By Robb M. Stewart
OTTAWA--Record Canadian imports in February widened the country's trade deficit with the world to the biggest in six months and Canada's longstanding surplus with the U.S. to its thinnest in almost six years.
Canada recorded a merchandise-trade deficit of 5.74 billion Canadian dollars, the equivalent of about US$4.14 billion, Statistics Canada said Thursday. That was much larger than the C$2.5 billion shortfall economists anticipated.
Imports jumped 8.4% between January and February to an all-time high of C$72.05 billion as inbound shipments of gold led widespread increases. That included a 13.6% surge in imports from the U.S. of gold, passenger cars and other goods, as well as a 1.6% increase in imports from countries other than the U.S. to a record high.
This outpaced a 6.4% increase in exports to C$66.31 billion in the latest month, the highest level since March of last year. Exports to the neighboring U.S. were up 4.4%, while exports to countries beyond America jumped 10.5% to the highest level on record.
Canada has racked up trade deficits five months running, and the C$9.92 billion gap over the first two months of 2026 marked a record year-to-date shortfall.
At the same time, the country's surplus with the U.S. has steadily narrowed as trade relations have been increasingly fraught and Prime Minister Mark Carney has sought to decouple Canada from a dependence on its biggest trading partner.
Canada's goods-trade surplus with its neighbor narrowed to the smallest since May 2020 at C$1.73 billion in February from C$4.94 billion the month before. And its deficit with non-U.S. countries also narrowed, to C$7.48 billion from C$9.12 billion the month before.
Canadian trade has been hit hard by the Trump administration's isolationist policies and tariffs, and uncertainty has dampened business investment. The Iran war has added to uncertainty and increased market volatility.
Canada's economy is on track to show modest growth in the first quarter of the year, before the full shock of higher oil prices is felt. Gross domestic product edged up 0.1% in January from a month earlier as growth in oil and gas extraction and in construction helped to counter a pullback in manufacturing, and advance data from Statistics Canada indicates the pace accelerated to 0.2% growth in February as manufacturing recovered.

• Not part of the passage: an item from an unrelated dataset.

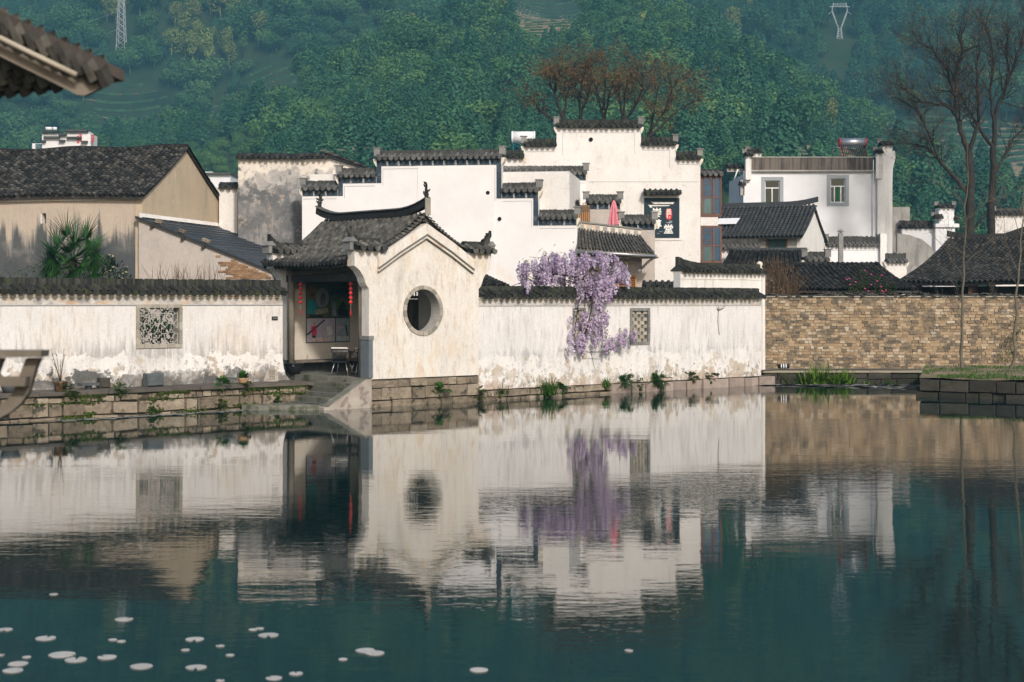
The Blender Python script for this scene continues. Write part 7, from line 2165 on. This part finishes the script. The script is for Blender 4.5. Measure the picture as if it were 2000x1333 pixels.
mb = MB(); mb.tube([PE.at(127, 122, -.07), PE.at(134, 120, -.07), PE.at(146, 122, -.07), PE.at(150, 132, -.07)], .012, 6); part('hook', mb, M['pale_pole'], T)
T = thing('near_bench', 'blurred weathered timber bench rail with curved struts at the left edge', 'bench', PE.at(0, 830))
mb = MB(); mb.prism(PE, [tp(-160, 684), tp(90, 684), tp(88, 697), tp(-160, 699)], -.1, .08); part('top_rail', mb, M['wood_grey'], T)
mb = MB(); mb.prism(PE, [tp(-160, 737), tp(62, 735), tp(60, 753), tp(-160, 754)], -.12, -.02); part('lower_rail', mb, M['wood_grey'], T)
for dx in (0, -72, -144):
    outer = [(78, 700), (70, 720), (63, 745), (56, 768), (42, 788), (22, 805), (0, 817), (-14, 822)]
    inner = [(-14, 800), (0, 794), (16, 780), (28, 764), (36, 745), (44, 720), (52, 700)]
    mb = MB(); mb.prism(PE, [tp(a + dx, b) for a, b in outer + inner], -.015, .06); part('curved_strut', mb, M['wood_grey'], T)
mb = MB(); mb.prism(PE, [tp(-190, 800), tp(-10, 800), tp(-10, 824), tp(-190, 824)], -.05, .3); part('seat_beam', mb, M['wood_grey'], T)

# ------------------------------------------------------------------ pylons on the hill
def pylon(label, a, b_bot, Y, wpx, hpx, kind):
    X = (a - 1000) / F * Y
    z0 = H + (HY - b_bot) * Y / F - 6
    w_ = wpx * Y / F / 2; hh = hpx * Y / F
    t = thing('pylon', label, 'pylon', (X, Y, z0))
    mb = MB()
    r0_ = .12
    def bar(p, q, r_=r0_): mb.tube([p, q], r_, 4, False, False)
    n = 9
    if kind == 0:
        lv = [(w_ * (1 - .45 * k / n), z0 + hh * k / n) for k in range(n + 1)]
        for k in range(n):
            for sx in (-1, 1):
                for sy in (-1, 1):
                    bar((X + sx * lv[k][0], Y + sy * lv[k][0], lv[k][1]), (X + sx * lv[k + 1][0], Y + sy * lv[k + 1][0], lv[k + 1][1]), .2)
                bar((X + sx * lv[k][0], Y - lv[k][0], lv[k][1]), (X - sx * lv[k + 1][0], Y - lv[k + 1][0], lv[k + 1][1]))
                bar((X + sx * lv[k][0], Y + lv[k][0], lv[k][1]), (X - sx * lv[k + 1][0], Y + lv[k + 1][0], lv[k + 1][1]))
    else:
        zc = z0 + hh * .42
        for sx in (-1, 1):
            bar((X + sx * w_ * .45, Y, z0), (X + sx * w_ * .18, Y, zc), .28); bar((X + sx * w_ * .18, Y, zc), (X + sx * w_ * 1.0, Y, z0 + hh * .86), .28); bar((X + sx * w_ * 1.0, Y, z0 + hh * .86), (X + sx * w_ * .8, Y, z0 + hh * 1.05), .25)
            bar((X + sx * w_ * .3, Y, zc + hh * .03), (X + sx * w_ * .98, Y, z0 + hh * .8), .14)
            for k in range(7):
                q0_, q1_ = k / 7, (k + 1) / 7
                bar((X + sx * w_ * (.45 - .27 * q0_), Y, z0 + (zc - z0) * q0_), (X - sx * w_ * (.45 - .27 * q1_), Y, z0 + (zc - z0) * q1_))
            for k in range(6):
                q = k / 6; bar((X + sx * w_ * (.18 + .82 * q), Y, zc + (hh * .44) * q), (X + sx * w_ * (.3 + .68 * min(1, q + .15)), Y, zc + hh * (.03 + .35 * min(1, q + .15))))
            bar((X + sx * w_ * .95, Y, z0 + hh * .84), (X + sx * w_ * 1.5, Y, z0 + hh * .76), .16)
        bar((X - w_ * 1.3, Y, z0 + hh * .95), (X + w_ * 1.3, Y, z0 + hh * .95), .2); bar((X - w_ * .9, Y, z0 + hh * 1.02), (X + w_ * .9, Y, z0 + hh * 1.02), .16)
        for k in range(8): bar((X - w_ * .9 + w_ * .225 * k, Y, z0 + hh * .95), (X - w_ * .9 + w_ * .225 * (k + 1), Y, z0 + hh * 1.02), .1)
    part('lattice_mast', mb, M['zinc'], t)
    return (X, Y, z0 + hh)
def on_hill(a, b, y0=420):
    for yq in np.arange(y0, 1450, 3.0):
        X = (a - 1000) / F * yq
        if proj(X, yq, float(hill(np.array([X]), np.array([yq]))[0]))[1] <= b: return float(yq)
    return 900.0
YA = on_hill(237, 92)
ta = pylon('slim lattice pylon on the hill at upper left', 237, 80, YA, 17, 105, 0)
tb_ = pylon('fork-headed lattice pylon on the hill at upper right', 1640, 64, on_hill(1640, 80), 30, 78, 1)
for zk, dz, lb in ((0, 10, 'power line crossing the hill left of the slim pylon, upper wire'), (1, 25, 'power line crossing the hill left of the slim pylon, lower wire')):
    e = (-330, YA + 40, ta[2] - 10 - 14 * zk); s_ = (ta[0], ta[1], ta[2] - dz * .6)
    pts = [(s_[0] + (e[0] - s_[0]) * k / 12, s_[1] + (e[1] - s_[1]) * k / 12, s_[2] + (e[2] - s_[2]) * k / 12 - 10 * math.sin(math.pi * k / 12)) for k in range(13)]
    mb = MB().tube(pts, .07, 4, False); single('power_line', mb, M['zinc'], lb, 'power line', s_, 'power lines on the hill')
# spring-green trees that stand out singly on the spur
for i, (a, b, hh, lb) in enumerate(((434, 128, 46, 'bright lime-green tree on the left hill spur, tall and narrow'), (474, 115, 42, 'bright lime-green tree on the hill spur, right of the narrow one'), (545, 34, 28, 'lime-green tree high on the hill above the spur'), (107, 228, 32, 'small yellow-green tree on the lower left hillside'), (300, 60, 40, 'round yellow-green tree right of the slim pylon'))):
    Yt = None
    for yq in np.arange(420, 1450, 4.0):
        X = (a - 1000) / F * yq
        if proj(X, yq, float(hill(np.array([X]), np.array([yq]))[0]))[1] <= b: Yt = yq; break
    Yt = Yt or 900
    X = (a - 1000) / F * Yt; z = float(hill(np.array([X]), np.array([Yt]))[0])
    t = thing('spring_tree', lb, 'tree', (X, Yt, z))
    s_ = hh * Yt / F / 11.0 * 1.3
    q = MB(); src_ = clump_tree('tall' if i != 4 else 'broad', 300 + i)
    addinst(q, src_, Matrix.Translation((X, Yt, z)) @ Matrix.Diagonal((s_ * 1.3, s_ * 1.3, s_, 1)))
    nq = len(src_.f)
    cr_ = MB(); cr_.v = q.v; cr_.f = [f for f in q.f if len(f) == 4][:200]; cr_.sm = [False] * len(cr_.f)
    part('crown', cr_, M['lime_tree'] if 'lime_tree' in M else M.setdefault('lime_tree', leafmat('lime_green_foliage', [(0.20, 0.32, 0.05), (0.28, 0.42, 0.07)], .1, .9, .3)), t, 'stuff')
    mb = MB(); mb.tube([(X, Yt, z - 1), (X, Yt, z + 6 * s_)], [.3 * s_, .12 * s_], 5); part('trunk', mb, M['bark'], t)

Bank of Canada policymakers expect the jump in energy costs will push up inflation in the near term, though they have said it is too early in the Middle East conflict to say what the impact will be on the economy for a country that is a net energy exporter.
Exchanges of gold played a big part in the swings in trade in February. Excluding precious metals and their alloys, which for Canada is largely unwrought gold, exports for the month were up 5.5% and imports rose 5.8%.
Canadian exports of motor vehicles and parts soared 24.2% in February, rebounding from a sharp drop at the start of the year when extended shutdowns by auto-assembly plants in Ontario weighed heavily.
Precious-metals shipments from Canada also were up strongly, led by a rise in gold exports to the U.K. Exports of unwrought aluminum recovered from a drop in January, and there was a rise in shipments of farm, fishing and intermediate food products.
When international trade in goods and international trade in services were combined, Canadian exports rose 5.2% and imports increased 6.3%. As a result, Canada's trade deficit incorporating both goods and services widened to C$5.34 billion from C$4.21 billion in January.